* _Given instruction_
Track down each line that has the word "scene" and copy it.

• • • • • • •

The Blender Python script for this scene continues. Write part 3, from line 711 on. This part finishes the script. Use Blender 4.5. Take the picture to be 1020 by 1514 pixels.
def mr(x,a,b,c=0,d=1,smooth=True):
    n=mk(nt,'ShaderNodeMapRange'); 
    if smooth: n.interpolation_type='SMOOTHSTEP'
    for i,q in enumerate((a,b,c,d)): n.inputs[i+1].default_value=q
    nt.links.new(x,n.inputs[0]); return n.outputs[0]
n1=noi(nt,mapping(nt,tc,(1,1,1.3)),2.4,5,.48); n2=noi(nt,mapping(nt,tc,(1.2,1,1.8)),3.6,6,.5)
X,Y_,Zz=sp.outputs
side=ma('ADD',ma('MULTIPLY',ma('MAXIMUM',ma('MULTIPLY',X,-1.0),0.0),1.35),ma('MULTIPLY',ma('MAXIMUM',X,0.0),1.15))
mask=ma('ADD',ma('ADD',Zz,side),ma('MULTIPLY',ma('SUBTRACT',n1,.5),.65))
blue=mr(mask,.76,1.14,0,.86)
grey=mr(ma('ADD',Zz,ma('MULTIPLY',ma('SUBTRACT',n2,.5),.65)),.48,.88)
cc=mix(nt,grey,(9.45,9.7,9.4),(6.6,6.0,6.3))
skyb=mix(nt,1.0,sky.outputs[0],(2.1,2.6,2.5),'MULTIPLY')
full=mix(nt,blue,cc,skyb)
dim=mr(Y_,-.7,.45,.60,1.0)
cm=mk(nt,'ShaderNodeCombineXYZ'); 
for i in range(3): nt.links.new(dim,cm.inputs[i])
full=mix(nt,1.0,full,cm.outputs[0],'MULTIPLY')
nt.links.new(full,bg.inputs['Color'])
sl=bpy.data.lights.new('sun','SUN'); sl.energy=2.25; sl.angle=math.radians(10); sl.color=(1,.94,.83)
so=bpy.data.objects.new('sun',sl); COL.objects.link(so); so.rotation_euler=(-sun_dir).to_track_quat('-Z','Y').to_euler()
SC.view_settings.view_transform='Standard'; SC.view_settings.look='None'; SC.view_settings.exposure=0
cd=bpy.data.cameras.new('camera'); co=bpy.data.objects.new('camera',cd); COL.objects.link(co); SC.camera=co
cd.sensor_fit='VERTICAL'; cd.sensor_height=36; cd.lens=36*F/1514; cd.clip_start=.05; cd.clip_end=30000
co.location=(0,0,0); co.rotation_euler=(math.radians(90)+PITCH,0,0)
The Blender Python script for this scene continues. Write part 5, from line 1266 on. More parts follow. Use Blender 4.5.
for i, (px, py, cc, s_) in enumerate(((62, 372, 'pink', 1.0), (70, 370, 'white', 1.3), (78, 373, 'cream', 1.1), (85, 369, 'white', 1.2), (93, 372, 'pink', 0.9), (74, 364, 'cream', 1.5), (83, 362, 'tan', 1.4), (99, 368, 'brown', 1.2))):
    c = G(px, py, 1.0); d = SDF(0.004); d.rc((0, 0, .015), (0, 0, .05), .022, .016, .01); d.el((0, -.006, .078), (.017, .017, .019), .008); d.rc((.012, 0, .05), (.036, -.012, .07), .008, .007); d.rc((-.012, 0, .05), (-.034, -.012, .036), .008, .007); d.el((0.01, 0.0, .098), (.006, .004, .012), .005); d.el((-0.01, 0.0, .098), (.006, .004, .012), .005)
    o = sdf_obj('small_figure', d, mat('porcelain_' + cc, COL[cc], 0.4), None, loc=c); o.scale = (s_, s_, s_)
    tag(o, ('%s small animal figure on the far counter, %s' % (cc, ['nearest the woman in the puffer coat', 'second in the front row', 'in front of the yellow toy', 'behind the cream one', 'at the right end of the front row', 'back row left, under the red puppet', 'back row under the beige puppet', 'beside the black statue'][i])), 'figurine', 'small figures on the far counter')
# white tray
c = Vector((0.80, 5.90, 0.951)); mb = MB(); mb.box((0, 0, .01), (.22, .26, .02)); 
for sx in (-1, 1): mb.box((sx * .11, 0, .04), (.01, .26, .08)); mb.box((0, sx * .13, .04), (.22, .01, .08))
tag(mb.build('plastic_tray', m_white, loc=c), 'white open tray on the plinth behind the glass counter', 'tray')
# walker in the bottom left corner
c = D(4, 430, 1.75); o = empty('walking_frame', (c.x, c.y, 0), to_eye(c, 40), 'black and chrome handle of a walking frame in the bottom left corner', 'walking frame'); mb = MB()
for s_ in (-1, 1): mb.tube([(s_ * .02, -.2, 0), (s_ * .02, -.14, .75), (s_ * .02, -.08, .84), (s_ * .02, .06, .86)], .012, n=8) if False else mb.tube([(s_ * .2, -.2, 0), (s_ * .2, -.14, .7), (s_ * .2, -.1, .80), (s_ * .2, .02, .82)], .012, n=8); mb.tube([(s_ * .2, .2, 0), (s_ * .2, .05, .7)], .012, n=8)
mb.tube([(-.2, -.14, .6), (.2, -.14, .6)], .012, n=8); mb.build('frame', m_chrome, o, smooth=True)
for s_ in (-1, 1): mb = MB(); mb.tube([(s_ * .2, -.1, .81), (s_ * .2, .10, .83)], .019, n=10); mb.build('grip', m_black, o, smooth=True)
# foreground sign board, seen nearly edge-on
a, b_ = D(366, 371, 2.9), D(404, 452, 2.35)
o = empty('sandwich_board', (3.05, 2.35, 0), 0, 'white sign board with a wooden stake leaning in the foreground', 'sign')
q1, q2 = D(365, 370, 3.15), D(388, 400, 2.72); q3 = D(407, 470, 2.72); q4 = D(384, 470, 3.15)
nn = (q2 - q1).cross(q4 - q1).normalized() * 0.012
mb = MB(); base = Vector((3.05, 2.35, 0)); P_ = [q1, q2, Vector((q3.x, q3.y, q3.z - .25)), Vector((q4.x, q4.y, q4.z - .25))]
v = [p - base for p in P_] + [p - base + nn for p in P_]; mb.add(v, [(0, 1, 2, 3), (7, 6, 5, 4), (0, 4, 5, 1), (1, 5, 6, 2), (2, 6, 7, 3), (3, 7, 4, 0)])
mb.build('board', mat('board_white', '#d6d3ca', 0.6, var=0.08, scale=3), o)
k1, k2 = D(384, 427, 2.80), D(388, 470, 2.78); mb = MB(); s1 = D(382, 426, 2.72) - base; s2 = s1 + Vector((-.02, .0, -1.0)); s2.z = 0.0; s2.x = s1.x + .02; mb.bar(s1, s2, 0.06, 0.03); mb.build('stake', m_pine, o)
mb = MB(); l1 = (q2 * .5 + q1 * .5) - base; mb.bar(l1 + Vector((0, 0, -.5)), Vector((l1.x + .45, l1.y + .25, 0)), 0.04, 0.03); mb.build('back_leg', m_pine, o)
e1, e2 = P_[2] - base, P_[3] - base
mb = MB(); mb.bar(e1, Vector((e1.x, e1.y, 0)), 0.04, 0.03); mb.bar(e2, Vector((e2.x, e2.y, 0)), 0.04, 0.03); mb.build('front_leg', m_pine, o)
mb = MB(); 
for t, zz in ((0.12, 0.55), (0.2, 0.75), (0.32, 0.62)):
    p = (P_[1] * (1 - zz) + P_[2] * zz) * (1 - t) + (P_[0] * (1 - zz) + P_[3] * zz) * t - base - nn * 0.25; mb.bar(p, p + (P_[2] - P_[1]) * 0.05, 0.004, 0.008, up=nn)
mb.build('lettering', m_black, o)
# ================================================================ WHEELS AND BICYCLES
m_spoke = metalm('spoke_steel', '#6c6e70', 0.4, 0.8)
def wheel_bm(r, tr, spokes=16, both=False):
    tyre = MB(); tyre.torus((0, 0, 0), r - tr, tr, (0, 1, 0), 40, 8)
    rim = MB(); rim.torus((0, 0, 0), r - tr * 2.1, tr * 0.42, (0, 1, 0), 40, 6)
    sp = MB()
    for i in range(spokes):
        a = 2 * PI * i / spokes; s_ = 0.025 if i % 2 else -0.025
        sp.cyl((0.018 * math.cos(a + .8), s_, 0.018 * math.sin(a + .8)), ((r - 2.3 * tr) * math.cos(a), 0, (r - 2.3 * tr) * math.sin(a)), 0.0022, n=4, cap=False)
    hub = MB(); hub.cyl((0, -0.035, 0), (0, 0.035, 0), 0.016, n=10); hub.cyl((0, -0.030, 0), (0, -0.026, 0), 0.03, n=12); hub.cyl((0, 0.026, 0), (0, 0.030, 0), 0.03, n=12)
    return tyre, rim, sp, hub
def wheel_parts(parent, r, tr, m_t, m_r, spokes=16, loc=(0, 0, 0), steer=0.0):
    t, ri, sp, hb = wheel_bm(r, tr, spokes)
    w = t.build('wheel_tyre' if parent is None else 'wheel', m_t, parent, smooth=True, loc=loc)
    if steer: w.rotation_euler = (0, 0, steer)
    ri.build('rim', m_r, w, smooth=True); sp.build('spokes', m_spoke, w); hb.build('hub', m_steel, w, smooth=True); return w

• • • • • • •

* _Answer to this exercise_
The Blender Python script for this scene continues. Write part 3, from line 711 on. This part finishes the script. Use Blender 4.5. Take the picture to be 1020 by 1514 pixels.
The Blender Python script for this scene continues. Write part 5, from line 1266 on. More parts follow. Use Blender 4.5.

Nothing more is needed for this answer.